Swan Brook is a 5th order stream where it meets the Macintyre River, beginning as a 1st order stream on the slopes of White Rock Mountain. One 4th order stream – Apple Tree Gully, seventeen 3rd order streams (notably Zig zag, Chinaman’s, Main, Long, Schumacher’s and Boiling down gullies and Ibis Glen, Wet and Young’s creeks) and more than 90 1st and 2nd order streams flow into Swan Brook (Figure 5).
Geology
The dominant surface geology includes several types of basalts and volcaniclastics belonging to the Central Province volcanics geological unit, and some unconsolidated alluvium belonging to the Alluvial valley deposits unit along parts of the main valley6 (Figure 6). The volcanic rocks date to the Oligocene and Miocene geological epochs and are between 33.9 and 5.33 million years old. The alluvial deposits are from the Quaternary period and formed during the last 2.58 million years.
Soils
The soils in Swan Brook catchment (Figure 7) are primarily derived from the different types of basalt rocks and there are three main soil types in the valley:
• Black earths (Vertosols) are the most common soil in the lowest parts of the main valley and have very high clay content and inherent fertility. These soils contain clays with shrink-swell properties that cause them to develop deep cracks when they dry out.
• Chocolate soils (Dermosols) occur on slopes, are brown, well-aggregated and have high fertility.
• Euchrozems (Ferrosols) are more highly weathered red basalt soils with lower inherent fertility than the black and brown basaltic soils and primarily occur on the low hills in the western part of the catchment.
Some other soil types in the catchment that are less abundant include:
Non-calcic brown soils (Chromosols) that occur on parts of the main valley floor.
Prairie soils (Dermosols) that occur on some steeper slopes in upper parts of the catchment.
Lithosols (Rudosols) that occur on steeper, rockier slopes.

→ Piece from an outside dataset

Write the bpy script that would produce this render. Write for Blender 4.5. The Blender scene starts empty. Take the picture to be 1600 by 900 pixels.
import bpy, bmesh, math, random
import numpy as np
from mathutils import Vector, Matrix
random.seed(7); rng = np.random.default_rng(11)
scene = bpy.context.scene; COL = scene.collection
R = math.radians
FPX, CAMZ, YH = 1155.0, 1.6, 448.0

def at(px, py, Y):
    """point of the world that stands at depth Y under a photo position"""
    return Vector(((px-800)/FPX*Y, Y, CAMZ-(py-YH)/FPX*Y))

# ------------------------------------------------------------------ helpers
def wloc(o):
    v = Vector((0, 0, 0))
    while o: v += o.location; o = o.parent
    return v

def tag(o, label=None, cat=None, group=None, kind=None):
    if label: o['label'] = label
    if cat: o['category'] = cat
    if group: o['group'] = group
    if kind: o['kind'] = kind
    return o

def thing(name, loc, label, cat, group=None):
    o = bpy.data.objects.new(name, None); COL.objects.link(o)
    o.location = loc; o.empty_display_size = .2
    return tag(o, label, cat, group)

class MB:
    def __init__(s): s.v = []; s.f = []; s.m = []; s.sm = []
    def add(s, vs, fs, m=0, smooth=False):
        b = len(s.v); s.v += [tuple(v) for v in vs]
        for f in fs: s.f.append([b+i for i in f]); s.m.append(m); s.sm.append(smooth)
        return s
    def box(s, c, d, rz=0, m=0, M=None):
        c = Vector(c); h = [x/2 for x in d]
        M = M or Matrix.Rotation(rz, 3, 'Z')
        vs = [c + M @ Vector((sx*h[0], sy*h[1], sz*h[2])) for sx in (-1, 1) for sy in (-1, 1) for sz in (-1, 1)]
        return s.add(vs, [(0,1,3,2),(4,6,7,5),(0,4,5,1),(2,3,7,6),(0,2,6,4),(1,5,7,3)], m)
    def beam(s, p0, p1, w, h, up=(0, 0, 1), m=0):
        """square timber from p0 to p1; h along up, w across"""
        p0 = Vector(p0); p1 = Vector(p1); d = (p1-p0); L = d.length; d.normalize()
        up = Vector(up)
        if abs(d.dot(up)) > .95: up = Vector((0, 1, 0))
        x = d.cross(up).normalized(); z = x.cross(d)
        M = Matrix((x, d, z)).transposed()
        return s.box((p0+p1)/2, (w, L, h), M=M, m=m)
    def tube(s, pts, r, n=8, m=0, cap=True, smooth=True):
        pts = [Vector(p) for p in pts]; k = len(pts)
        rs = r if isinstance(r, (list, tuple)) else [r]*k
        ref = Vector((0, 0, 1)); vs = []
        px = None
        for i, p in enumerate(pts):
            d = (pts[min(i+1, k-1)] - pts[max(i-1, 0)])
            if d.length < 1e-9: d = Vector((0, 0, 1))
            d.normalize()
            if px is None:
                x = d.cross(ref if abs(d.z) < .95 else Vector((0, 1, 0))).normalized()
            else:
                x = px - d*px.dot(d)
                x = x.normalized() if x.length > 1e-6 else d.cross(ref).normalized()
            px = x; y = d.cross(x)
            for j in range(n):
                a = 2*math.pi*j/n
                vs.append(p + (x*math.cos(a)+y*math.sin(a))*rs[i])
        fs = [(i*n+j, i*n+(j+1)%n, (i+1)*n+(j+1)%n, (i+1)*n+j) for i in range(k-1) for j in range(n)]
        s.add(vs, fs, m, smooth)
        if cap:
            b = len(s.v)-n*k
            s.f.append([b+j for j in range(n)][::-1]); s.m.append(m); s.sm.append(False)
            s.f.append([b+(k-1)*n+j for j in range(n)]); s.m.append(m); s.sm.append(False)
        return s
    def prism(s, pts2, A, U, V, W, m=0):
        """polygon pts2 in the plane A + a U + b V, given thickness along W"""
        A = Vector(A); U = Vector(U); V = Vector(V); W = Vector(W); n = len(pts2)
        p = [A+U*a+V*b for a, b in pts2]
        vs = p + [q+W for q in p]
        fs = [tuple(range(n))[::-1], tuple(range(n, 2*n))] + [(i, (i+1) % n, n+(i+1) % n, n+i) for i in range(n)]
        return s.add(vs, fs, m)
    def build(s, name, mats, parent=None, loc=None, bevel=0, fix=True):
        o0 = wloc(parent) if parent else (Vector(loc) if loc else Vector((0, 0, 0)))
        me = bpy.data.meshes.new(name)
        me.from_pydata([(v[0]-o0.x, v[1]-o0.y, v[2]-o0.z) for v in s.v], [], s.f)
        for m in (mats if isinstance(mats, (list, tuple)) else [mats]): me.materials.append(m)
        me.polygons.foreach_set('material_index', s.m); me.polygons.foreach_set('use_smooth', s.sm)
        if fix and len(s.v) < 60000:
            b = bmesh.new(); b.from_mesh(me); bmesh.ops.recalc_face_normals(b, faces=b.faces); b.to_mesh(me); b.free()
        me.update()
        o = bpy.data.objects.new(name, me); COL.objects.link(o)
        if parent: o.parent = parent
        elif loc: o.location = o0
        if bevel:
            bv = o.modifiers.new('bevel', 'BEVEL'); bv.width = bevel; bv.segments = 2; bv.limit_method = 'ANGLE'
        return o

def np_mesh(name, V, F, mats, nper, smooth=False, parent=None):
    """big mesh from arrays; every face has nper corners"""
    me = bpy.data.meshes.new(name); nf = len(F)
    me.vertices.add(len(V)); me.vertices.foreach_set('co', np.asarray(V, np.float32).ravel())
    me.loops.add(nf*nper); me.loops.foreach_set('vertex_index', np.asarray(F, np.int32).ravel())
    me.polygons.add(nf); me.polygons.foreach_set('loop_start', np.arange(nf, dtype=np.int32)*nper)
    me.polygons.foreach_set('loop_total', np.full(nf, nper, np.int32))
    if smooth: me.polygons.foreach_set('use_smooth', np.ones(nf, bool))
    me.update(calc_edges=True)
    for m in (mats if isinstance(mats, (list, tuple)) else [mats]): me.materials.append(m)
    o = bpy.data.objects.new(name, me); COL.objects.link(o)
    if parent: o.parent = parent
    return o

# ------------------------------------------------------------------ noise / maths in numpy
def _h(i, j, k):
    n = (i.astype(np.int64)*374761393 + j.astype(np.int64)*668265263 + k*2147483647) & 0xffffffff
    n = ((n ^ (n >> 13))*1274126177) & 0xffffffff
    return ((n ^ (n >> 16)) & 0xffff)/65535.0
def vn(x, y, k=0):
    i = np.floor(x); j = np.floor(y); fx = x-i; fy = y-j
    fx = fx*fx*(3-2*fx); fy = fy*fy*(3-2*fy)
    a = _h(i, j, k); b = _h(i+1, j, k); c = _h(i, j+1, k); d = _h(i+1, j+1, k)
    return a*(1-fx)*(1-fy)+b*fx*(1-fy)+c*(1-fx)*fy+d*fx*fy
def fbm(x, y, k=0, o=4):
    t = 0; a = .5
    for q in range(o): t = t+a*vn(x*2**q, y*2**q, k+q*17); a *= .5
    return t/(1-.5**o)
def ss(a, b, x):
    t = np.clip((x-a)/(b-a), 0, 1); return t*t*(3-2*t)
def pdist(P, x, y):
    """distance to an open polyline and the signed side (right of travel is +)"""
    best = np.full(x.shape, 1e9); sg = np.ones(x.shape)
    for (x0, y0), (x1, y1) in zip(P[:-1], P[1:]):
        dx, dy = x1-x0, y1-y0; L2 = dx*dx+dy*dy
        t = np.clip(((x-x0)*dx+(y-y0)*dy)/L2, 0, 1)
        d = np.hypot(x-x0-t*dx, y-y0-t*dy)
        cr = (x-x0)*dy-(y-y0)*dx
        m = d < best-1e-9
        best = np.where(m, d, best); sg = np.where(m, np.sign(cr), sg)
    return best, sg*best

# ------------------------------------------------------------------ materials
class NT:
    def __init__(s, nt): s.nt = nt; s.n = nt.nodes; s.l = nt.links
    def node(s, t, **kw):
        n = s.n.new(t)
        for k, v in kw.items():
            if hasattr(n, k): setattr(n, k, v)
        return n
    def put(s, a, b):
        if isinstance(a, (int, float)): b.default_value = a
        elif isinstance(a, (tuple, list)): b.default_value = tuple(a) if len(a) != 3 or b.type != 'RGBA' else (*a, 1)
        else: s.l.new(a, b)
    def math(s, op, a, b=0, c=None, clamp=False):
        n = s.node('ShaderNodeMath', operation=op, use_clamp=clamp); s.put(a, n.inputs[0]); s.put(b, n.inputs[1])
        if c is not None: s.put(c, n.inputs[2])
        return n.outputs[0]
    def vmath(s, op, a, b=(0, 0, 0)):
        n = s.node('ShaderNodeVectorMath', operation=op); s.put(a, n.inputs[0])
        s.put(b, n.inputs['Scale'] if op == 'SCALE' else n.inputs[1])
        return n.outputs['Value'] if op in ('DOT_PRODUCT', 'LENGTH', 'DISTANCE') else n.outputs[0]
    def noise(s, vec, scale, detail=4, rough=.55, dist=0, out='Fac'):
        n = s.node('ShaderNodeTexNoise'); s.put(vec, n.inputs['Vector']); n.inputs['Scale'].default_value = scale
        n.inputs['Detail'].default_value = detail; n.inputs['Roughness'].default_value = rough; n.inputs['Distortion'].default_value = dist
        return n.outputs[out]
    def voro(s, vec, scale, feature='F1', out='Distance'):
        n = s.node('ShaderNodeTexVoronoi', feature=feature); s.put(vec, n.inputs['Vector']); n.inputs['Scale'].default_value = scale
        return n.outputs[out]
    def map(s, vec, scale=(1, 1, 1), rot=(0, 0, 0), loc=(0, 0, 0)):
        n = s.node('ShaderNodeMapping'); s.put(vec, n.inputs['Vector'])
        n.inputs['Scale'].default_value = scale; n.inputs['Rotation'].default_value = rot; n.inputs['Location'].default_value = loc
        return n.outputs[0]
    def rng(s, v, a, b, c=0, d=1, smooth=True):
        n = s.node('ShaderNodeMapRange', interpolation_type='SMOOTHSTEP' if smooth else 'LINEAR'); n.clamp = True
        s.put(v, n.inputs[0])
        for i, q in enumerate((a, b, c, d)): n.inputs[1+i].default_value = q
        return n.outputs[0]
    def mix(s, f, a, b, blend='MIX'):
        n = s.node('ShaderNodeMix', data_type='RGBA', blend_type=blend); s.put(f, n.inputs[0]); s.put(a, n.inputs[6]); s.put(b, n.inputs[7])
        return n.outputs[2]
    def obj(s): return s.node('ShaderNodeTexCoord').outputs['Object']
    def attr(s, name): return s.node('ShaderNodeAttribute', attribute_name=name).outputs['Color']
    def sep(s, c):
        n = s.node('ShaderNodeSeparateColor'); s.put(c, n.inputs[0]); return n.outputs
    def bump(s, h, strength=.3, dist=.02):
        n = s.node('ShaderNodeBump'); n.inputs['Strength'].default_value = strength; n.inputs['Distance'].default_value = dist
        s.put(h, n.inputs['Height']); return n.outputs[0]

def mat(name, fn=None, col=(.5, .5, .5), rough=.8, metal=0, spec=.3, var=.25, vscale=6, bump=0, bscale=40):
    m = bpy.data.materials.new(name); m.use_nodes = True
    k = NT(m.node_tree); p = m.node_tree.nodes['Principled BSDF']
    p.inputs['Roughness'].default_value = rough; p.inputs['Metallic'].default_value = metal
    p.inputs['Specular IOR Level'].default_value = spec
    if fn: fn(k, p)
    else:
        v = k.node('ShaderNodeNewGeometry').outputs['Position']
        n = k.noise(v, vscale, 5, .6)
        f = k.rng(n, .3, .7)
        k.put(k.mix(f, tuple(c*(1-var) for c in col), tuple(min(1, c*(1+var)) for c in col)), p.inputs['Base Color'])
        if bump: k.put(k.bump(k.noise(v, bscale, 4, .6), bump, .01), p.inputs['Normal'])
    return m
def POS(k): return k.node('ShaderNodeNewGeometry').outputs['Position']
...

Soloths (acidic, texture-contrast soils; Kurosols) that occur in localised patches in the lower reaches of the catchment.
Vegetation
The catchment is comprised of approximately 60% non-native and 40% native vegetation. There are 17 native plant community types and these are distributed based on geology and soil type, the localised climate, and land use history. These 17 communities each belong to broader classes of vegetation and can be classified into the following groups:
Grassy woodlands: occur on the higher-fertility soils and so have been largely replaced with pastures and crop production
Riverine forest: occur in patches along Swan Brook and some larger tributaries
Native grasslands: occur in areas that have not been cultivated or pasture-improved. Most native grasslands are likely to have been derived by historical clearing of native forests
Dry sclerophyll forest with a shrubby or grassy understorey: mostly occurs on steeper, rockier parts of the catchment with less favourable agricultural soils.
Heathlands occur in a few small, localised patches in the eastern part of the catchment.
Native woodlands and forests cover around 29% of the catchment and native grasslands cover 11%. Non-native vegetation is made up mainly of introduced pastures and cropped areas.
Land Use
Swan Brook
Current Land Use
The catchment is currently used primarily for mixed farming with sheep and cattle grazing and fodder crop production as well as some larger cropping enterprises. Conservation management of some land in conjunction with primary production has taken the form of replanting woodland trees, erosion repair and carefully planned grazing in riparian areas and woodland remnants.